ஒளிக்கு மிருளுக்கு மொன்றே யிடமொன்று மேலிடிலொன்
றொளிக்கு மெனினு மிருளடராது உயிர்க்குயிராய்த்
தெளிக்கு மறிவு திகழ்ந்துளதேனுந் திரிமலத்தே
குளிக்கு முயிரருள் கூடும்படிக் கொடிகட்டினனே.
Light dwells with darkness in same place
One does conceal the other when strong,
And yet darkness can’t prevail
The Light of light of souls though shines
The soul is plunged in Trimala.
So that the soul may Grace attain
I hoist aloft the holy flag. (1)
பொருளாம் பொருளேது போதேது கண்ணே
திருளாம் வெளியே திரவேது – அருளாளா
நீபுரவாவையமெலாம் நீயறியக் கட்டினேன்
கோபுர வாசற் கொடி.
Which is the Sat of Sat, which Bloom?
Who is the seer?
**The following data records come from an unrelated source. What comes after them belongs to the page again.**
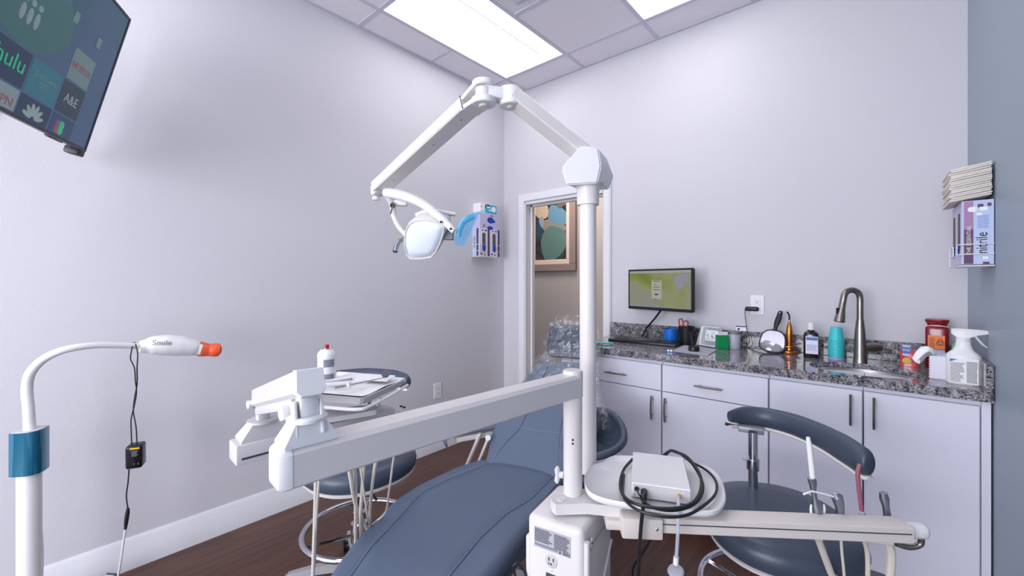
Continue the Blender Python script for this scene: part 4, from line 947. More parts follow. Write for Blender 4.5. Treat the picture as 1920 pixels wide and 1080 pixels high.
# headrest on its glide bar
hb0 = Vector((.055, 1.43, .885)); he = Vector((0, .50, .866)); hn = Vector((0, -.866, .50))
hm = MB(); rr_ = []
for k in range(15):
    l = .205*k/14; w2 = .135*(1-.0*l)*(1-(abs(k-7)/7)**5*.22); th_ = .03*(1-(abs(k-7)/7)**4*.6)
    rr_.append([hb0+Vector((math.copysign(abs(math.cos(a))**.55, math.cos(a))*w2, 0, 0))+he*l+hn*(math.copysign(abs(math.sin(a))**.7, math.sin(a))*th_-.02*(math.cos(a)**2)*0+.012*abs(math.cos(a))**3) for a in [2*PI*j/28 for j in range(28)]])
hm.loft(rr_); hr = part(ch, 'headrest', hm, 'leatherd', world=False, angle=60)
part(hr, 'piping', MB().tube([hb0+Vector((x, 0, 0))+he*.09+hn*(.031+.010*abs(x/.13)**3) for x in [-.12+.24*k/12 for k in range(13)]], .0028, 6), 'seamd', world=False)
part(ch, 'headrest_bar', MB().box((0, 0, 0), (.06, .014, .40), Matrix.Translation(bp(.055, .66, -.075)+Vector((0, .05, .06))) @ Matrix.Rotation(-math.radians(48), 4, 'X')), 'alupaint', world=False)
# left armrest: padded top on a cream hinge bar with two links
A1, A2 = at(850, 814, 2.06), at(936, 792, 2.16); A2.z = A1.z+.004
ad_ = (A2-A1).normalized(); AM = basis(A1, ad_, z=(0, 0, 1)); aL = (A2-A1).length
arm = MB(); rr_ = []
for x, zz, w2 in ((-.038, -.045, .030), (-.044, -.03, .034), (-.040, -.010, .038), (-.02, .003, .04), (.03, .010, .042), (aL*.5, .012, .042), (aL, .010, .038), (aL+.05, .004, .03)):
    th_ = .009
    rr_.append([AM @ Vector((x+ (zz < 0)*math.sin(a)*.004, math.cos(a)*w2, zz+math.sin(a)*th_)) for a in [2*PI*j/16 for j in range(16)]])
arm.loft(rr_); lf = part(ch, 'armrest', arm, 'leather', label='armrest on the far left side of the chair')
part(lf, 'support_bar', MB().box((aL*.5+.02, .0, -.024), (aL+.02, .05, .026), AM, .006), 'cream')
for (u0, v0, u1, v1, tt0) in ((901, 812, 880, 862, 2.08), (917, 820, 900, 862, 2.06)):
    p0 = at(u0, v0, tt0); p1 = at(u1, v1, tt0+.03); p2 = p1+(p1-p0)*.5
    part(lf, 'link', MB().tube([p0, p0.lerp(p1, .4)+Vector((0, 0, .0)), p1, p2], .012, 8, 3, squash=(1, .7)), 'cream')
part(lf, 'pivot', MB().cyl(at(915, 821, 2.02), at(915, 821, 2.07), .013), 'white')
# right elbow wing: padded rim with a slung concave panel
wpx = [(1072, 800, .66), (1098, 776, .675), (1122, 768, .68), (1148, 777, .67), (1164, 795, .655), (1170, 815, .635), (1166, 832, .61), (1148, 846, .59), (1118, 856, .57), (1085, 858, .56), (1062, 840, .59)]
rim = smooth_path([onZ(u, v, z)-Vector((0, 0, 0)) for u, v, z in wpx], 5, True)
wg = part(ch, 'elbow_wing', MB().tube(rim, .017, 12, 0, True), 'leatherd', label='rounded elbow wing on the right side of the chair')
cw = onZ(1112, 815, .545)
def wing(i, j):
    p = rim[i % len(rim)]; f = j/6; q = p.lerp(cw, f); q.z = p.z+(cw.z-p.z)*math.sin(f*PI/2)+.006*math.sin(i*.9)*math.sin(f*PI); return q
wm = MB(); wm.loft([[wing(i, j) for i in range(len(rim))] for j in range(7)], cap=False)
wm.loft([[wing(i, j)-Vector((0, 0, .012)) for i in range(len(rim))] for j in range(7)], cap=False)
part(wg, 'sling_panel', wm, 'leatherd', angle=70)
pr = onZ(1148, 850, .56); part(wg, 'support_rod', MB().cyl(pr-Vector((0, 0, .20)), pr, .006, 10), 'black')

# clear plastic bag drawn over the headrest and upper back
bagc = []
def bag_ring(cx, s, z, hw, d, tilt, n=48, ph=0):
    o = []
    ee = Vector((0, math.cos(tilt), math.sin(tilt)))       # depth direction
    for j in range(n):
        a = 2*PI*j/n; w_ = 1+.05*math.sin(a*9+ph)+.03*math.sin(a*17+ph*2.3)
        c, sn = math.cos(a), math.sin(a)
        o.append(Vector((cx+math.copysign(abs(c)**.75, c)*hw*w_, s, z))+ee*(math.copysign(abs(sn)**.75, sn)*d*w_))
    return o
bag = MB(); prof = [(.055, 1.575, 1.103, .06, .02, -.9), (.06, 1.565, 1.098, .125, .035, -.9), (.065, 1.53, 1.055, .152, .05, -.8), (.07, 1.49, .99, .160, .055, -.75), (.072, 1.44, .92, .175, .06, -.8), (.075, 1.37, .86, .185, .065, -.9), (.08, 1.28, .80, .20, .07, -.95), (.088, 1.19, .745, .225, .075, -1.0), (.095, 1.11, .70, .262, .085, -1.0), (.10, 1.05, .665, .285, .095, -1.0)]
bag.loft([[CHM @ p for p in bag_ring(*q, ph=k*.7)] for k, q in enumerate(prof)], cap=False)
bag.bm.faces.new(bag.bm.verts[:0] or [bag.bm.verts.new(CHM @ p) for p in bag_ring(*prof[0])])
solo('headrest_cover', bag, 'film', 'crinkled clear plastic bag over the headrest of the dental chair', 'plastic cover', angle=80)

# ================================================================== SUPPORT CABINET beside the chair
BZ = .715
cFL, cFR, cBR = onZ(988, 963, BZ), onZ(1093, 997, BZ), onZ(1177, 958, BZ)
bx = (cFR-cFL); bw = bx.length; bx.normalize(); by = Vector((-bx.y, bx.x, 0)); bdp = max((cBR-cFR).dot(by), .2)
BM = basis(Vector((cFL.x, cFL.y, 0)), bx, z=(0, 0, 1))
t = thing('support_cabinet', 'warm grey dental support cabinet with rating label and power socket', 'equipment cabinet', (cFL+bx*bw/2+by*bdp/2)-Vector((0, 0, BZ)))
part(t, 'body', MB().box((bw/2, bdp/2, BZ/2+.01), (bw, bdp, BZ-.02), BM, .016, 4), 'cream')
part(t, 'side_panel', MB().box((bw+.002, bdp*.52, BZ*.47), (.014, bdp*.9, BZ*.88), BM, .006), 'greige')
part(t, 'side_trim', MB().tube([BM @ Vector(p) for p in ((bw+.010, bdp*.05, .42), (bw+.011, bdp*.95, .60))], .004, 8).tube([BM @ Vector(p) for p in ((bw+.006, .012, BZ-.03), (bw+.006, .006, .08))], .007, 8), 'cream')
kn = onpl(1111, 1019, BM @ Vector((bw+.01, 0, 0)), bx); kl = BM.inverted() @ kn
part(t, 'lock_recess', MB().ball((bw+.0075, kl.y, kl.z), .013, BM, 16, (.25, .75, 1.1)), 'white'); part(t, 'lock', MB().ball((bw+.011, kl.y-.004, kl.z+.004), .004, BM, 10, (.4, 1, 1)), 'nickel')
part(t, 'left_panel', MB().box((-.004, bdp*.5, BZ*.46), (.012, bdp*.9, BZ*.9), BM, .005), 'cream')
part(t, 'floor_plinth', MB().box((bw/2, bdp/2, .012), (bw+.03, bdp+.03, .024), BM, .006), 'greige')
def bl(u, v): p = BM.inverted() @ onpl(u, v, BM @ Vector((0, 0, 0)), by); return (p.x, p.z)
FM = BM @ Matrix.Rotation(PI/2, 4, 'X')      # x across, y up, z toward the viewer
a0, a1 = bl(1002, 985), bl(1070, 1047); lx0, lz1, lx1, lz0 = a0[0], a0[1], a1[0], a1[1]
lb = part(t, 'rating_label', MB().box(((lx0+lx1)/2, (lz0+lz1)/2, .0008), (lx1-lx0, lz1-lz0, .001), FM), 'label')
lp = MB(); w_ = lx1-lx0; h_ = lz1-lz0
lines(lp, FM @ Matrix.Translation((0, 0, .0015)), lx0+.002, lx0+w_*.52, lz0+h_*.28, lz1-.003, 9, .45, .25); lines(lp, FM @ Matrix.Translation((0, 0, .0015)), lx0+w_*.56, lx1-.002, lz0+h_*.2, lz1-.004, 11, .45, .2)
part(lb, 'small_print', lp, 'textk'); part(lb, 'grey_bar', MB().box((lx0+w_*.34, lz0+h_*.14, .0016), (w_*.64, h_*.1, .0006), FM), 'textg')
text(lb, 'lettering', 'a·dec', .015, FM @ Matrix.Translation((lx1-.016, lz0+.007, .0016)), 'textk')
ou = bl(1034, 1052)
rc = part(t, 'receptacle', MB().ball((ou[0], ou[1], .0), .0185, FM, 20, (.95, 1, .12)), 'greyp')
part(rc, 'slots', MB().box((ou[0]-.006, ou[1]+.005, .0026), (.0022, .009, .001), FM).box((ou[0]+.006, ou[1]+.005, .0026), (.0022, .008, .001), FM), 'black'); part(rc, 'ground_hole', MB().ball((ou[0], ou[1]-.007, .002), .0025, FM, 8), 'black'); part(rc, 'green_dot', MB().ball((ou[0]-.007, ou[1]-.007, .002), .0025, FM, 8), 'green')
part(t, 'power_inlet', MB().box((ou[0], ou[1]-.045, .001), (.030, .024, .004), FM, .0015), 'darkg'); part(t, 'screw', MB().ball((ou[0], ou[1]-.024, .001), .003, FM, 8), 'white')
# coiled dark cable at the foot of the cabinet
cp = BM @ Vector((-.06, -.02, .42)); 
cpl = [at(966, 1080, 1.12), at(962, 1062, 1.12), at(970, 1056, 1.12), at(980, 1066, 1.12), at(986, 1080, 1.12), at(985, 1110, 1.12), at(975, 1130, 1.13), at(966, 1110, 1.13)]
part(t, 'coiled_cable', MB().tube(cpl, .0032, 8, 5, True), 'black', label='black cable loop at the left side')

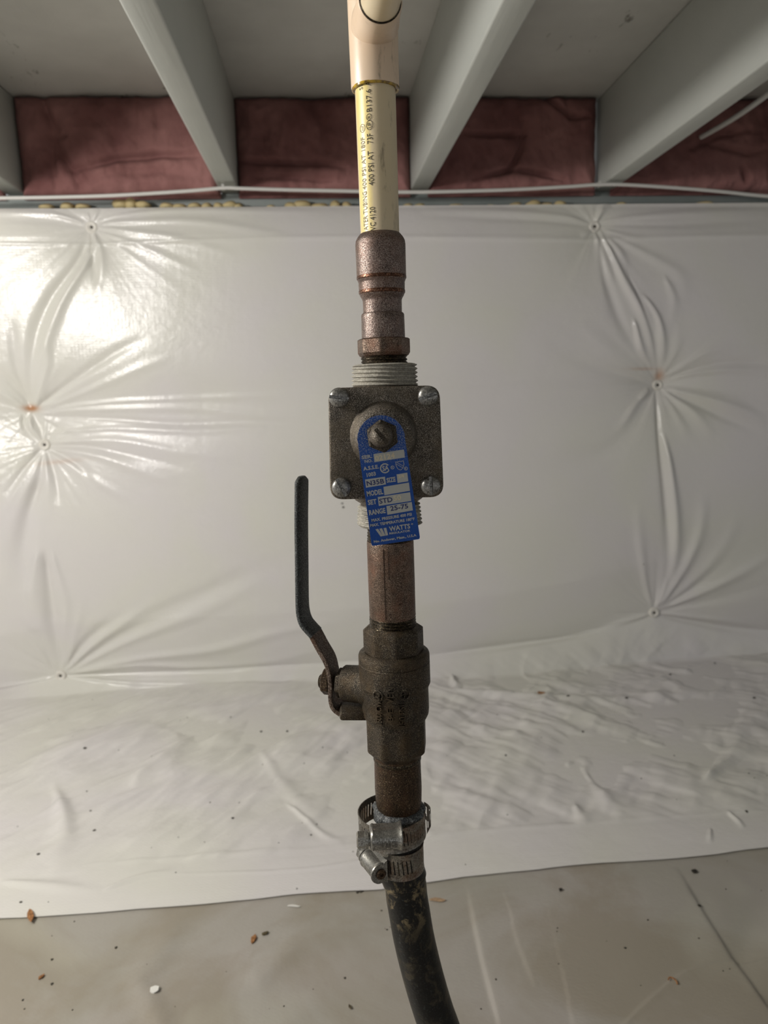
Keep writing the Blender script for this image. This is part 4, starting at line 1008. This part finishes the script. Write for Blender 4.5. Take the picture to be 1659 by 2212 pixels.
# ---- debris lying on the two sheets
M_CHIP = speckle('orange_brown_wood_chip', '6e4526', '9c6a3e', 'bb8c5a', 0, .8, fine=400, bump=.2)
M_CHIPD = speckle('olive_brown_wood_chip', '3a3322', '5a4d33', '7a6c4a', 0, .8, fine=400, bump=.2)
M_CHIPT = speckle('tan_wood_chip', '94775a', 'ae9070', 'c8ab8a', 0, .8, fine=400, bump=.2)
M_WHITE = Mat('white_scrap', 'dcdad4', .6).m
M_DARK = speckle('dark_dirt', '15120e', '2a251d', '4a4336', 0, .9, fine=400, bump=.2)
def chip(name, a, b, l_, w_, ang, m, label, cat, group=None, where=None, point=1.0):
    g_ = (where or ground_at)(a, b); k = np.linalg.norm(g_-CAM)/F; ax_ = 1.0
    # length and width are measured in the photo; depth direction on the ground is foreshortened
    p1 = atz(a+math.cos(D(ang))*l_/2, b-math.sin(D(ang))*l_/2, g_[2]); u = p1-atz(a-math.cos(D(ang))*l_/2, b+math.sin(D(ang))*l_/2, g_[2])
    L = min(np.linalg.norm(u), l_*k*2.0); u = u/np.linalg.norm(u); v_ = np.array((-u[1], u[0], 0)); W = w_*k*1.1
    top = []; n = 10
    for j in range(n):
        t = j/n*2*math.pi; sx_ = math.copysign(abs(math.cos(t))**(1.0 if point else .4), math.cos(t)); sy_ = math.sin(t)*(abs(math.sin(t))**.4 if point else 1)
        top.append(g_+u*sx_*L/2*(1+.08*math.sin(j*2.3+a))+v_*sy_*W/2*(1+.15*math.sin(j*3.1+b))+np.array((0, 0, .0003+.0006*(1+math.sin(j*1.7+a)))))
    o = link_mesh(name, prism(top, (0, 0, .0016), .0003, 1), m, base=g_, sharp=30); return tag(o, label, cat, group)
G1 = 'wood chips on the ground sheet'
chip('wood_chip', 66, 1979, 27, 10, 97, M_CHIP, 'orange-brown wood chip lying across the white sheet edge at far left', 'wood chip', G1, lambda a, b: atz(a, b, .0052))
chip('wood_chip', 90, 2109, 17, 5, 38, M_CHIP, 'slim tan wood sliver on the ground sheet at lower left', 'wood chip', G1)
chip('wood_chip', 549, 2031, 20, 9, 68, M_CHIP, 'orange-brown wood chip on the ground sheet left of the hose', 'wood chip', G1)
chip('wood_chip', 572, 2019, 16, 6, 18, M_CHIPD, 'dark olive wood chip beside the orange-brown one left of the hose', 'wood chip', G1)
chip('wood_chip', 945, 1948, 34, 8, -3, M_CHIPT, 'pale tan pointed wood chip touching the right outline of the hose', 'wood chip', G1)
chip('wood_chip', 754, 2174, 10, 4, -60, M_CHIPD, 'tiny dark wood sliver near the bottom edge left of the hose', 'wood chip', G1)
chip('plastic_stick', 637, 1962, 27, 3.5, -3, M_WHITE, 'thin white plastic sliver lying just below the edge of the white sheet', 'scrap')
chip('paper_scrap', 336, 2143, 15, 14, 80, M_WHITE, 'small torn white scrap on the ground sheet at lower left', 'scrap', point=0)
chip('dirt_clod', 1500, 1888, 12, 8, 0, M_DARK, 'black crumb of dirt on the ground sheet at right below the sheet edge', 'dirt', point=0)
chip('dirt_clod', 1212, 1927, 7, 6, 0, M_DARK, 'small round black crumb midway between hose and right fold line', 'dirt', point=0)
chip('bark_crumb', 1170, 1507, 17, 8, -5, M_CHIP, 'rust-brown crumb on the white sheet right of the ball valve', 'wood chip', None, sheet_at, point=0)
pc = ground_at(1454, 2124); pts_ = [pc+np.array((.004*math.cos(t), .006*math.sin(t), .0012)) for t in np.linspace(-.6, 2.6, 12)]
tag(link_mesh('wood_curl', tube(pts_, .0008, 8), M_CHIP, base=pc), 'tiny curled brown wood shaving at lower right beside the curved fold', 'wood shaving')
sp = []; rr_ = random.Random(8)
cand = [(738, 1083, 3), (741, 1092, 4), (113, 2073, 3.5), (112, 2124, 4), (250, 2046, 4), (49, 2157, 3), (780, 1930, 6), (772, 1932, 4), (747, 2110, 3.5), (1510, 1961, 4), (1352, 2049, 3), (984, 1890, 3), (1073, 2110, 3), (184, 1624, 4), (195, 1753, 3), (203, 1790, 4), (83, 1848, 4), (503, 1770, 4), (565, 1578, 4), (620, 1577, 4), (1227, 1511, 4), (1353, 1512, 4), (1092, 1635, 3.5), (1259, 1581, 3.5), (1448, 1456, 3.5), (1628, 1511, 3.5), (1614, 1755, 4), (45, 1949, 3.5), (673, 1800, 3), (1545, 1430, 3)]
cand += [(rr_.uniform(0, 1659), rr_.uniform(1540, 2200), rr_.uniform(1.2, 2.6)) for _ in range(70)]
for a, b, r_ in cand:
    eb = np.interp(a, [q[0] for q in edg], [q[1] for q in edg]); p = sheet_at(a, b) if b < eb-6 else ground_at(a, b)
    k = np.linalg.norm(p-CAM)/F*r_*.8; bm = bmesh.new(); bmesh.ops.create_icosphere(bm, subdivisions=1, radius=1)
    for v in bm.verts: v.co = Vector((p[0]+v.co.x*k*(1+.4*math.sin(a+v.co.y*3)), p[1]+v.co.y*k, p[2]+v.co.z*k*.7))
    sp.append(bm_mesh(bm))
o = link_mesh('dirt_specks', join_meshes(sp), M_DARK, base=(0, .8, 0)); tag(o, 'scattered dark specks of dirt on the white and grey plastic sheets', 'dirt'); o['kind'] = 'stuff'
for o in list(bpy.data.objects):
    if '_b' in o: del o['_b']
Which is light
In darkness sure, which might, Oh Grace!
In all the earth that owns your sway,
That Thou mayst know, on Tower’s front,
I hoist aloft the holy flag. (2)
வாக்காலு மிக்கமனத்தாலு மெக்காலும்
தாக்கா வுணர்வரிய தன்மையினை – நோக்கிப்
பிரித்தறிவு தம்மிற் பிரியாமைதானே
குறிக்கு மருணல்கக் கொடி.
With speech and mind at any time
His nature rare is hard to find.
When seen too close, He dost appear
As Ananya. His grace to get
I hoist aloft the holy flag (3)
அஞ்செழுத்து மெட்டெழுத்து மாநெழுத்து நாலெழுத்து
பிஞ்செழுத்து மேலைப் பெருவெழுத்து – நெஞ்சழுத்தி
பேசுமெழுத்துடனே பேசாவெழுத்தினையுங்
கூசாமற் காட்ட கொடி.
The letters five and eight and six
The letters four and ‘va’ and ‘si’
These in the heart well impressed.
The soundless one and that with sound
To manifest them without doubt
I hoist aloft the holy flag. (4)
He later called the senkundar weaving community and expressed his gratitude to them, “You are the ones who gave food to my Guru and assuaged both his thirst and his hunger. By this act you also enabled me to consume the Guru’s ucchistam. Therefore, out of gratitude, I am going to honour your community by issuing a proclamation that from now on your community will have the exclusive privilege of offering the cloth that is used in the flag-hoisting ceremony.”
This tradition continues to date not only in the Chidambaram Temple, but also in most other Siva temples including Arunachaleswarara Temple in Tiruvannamalai.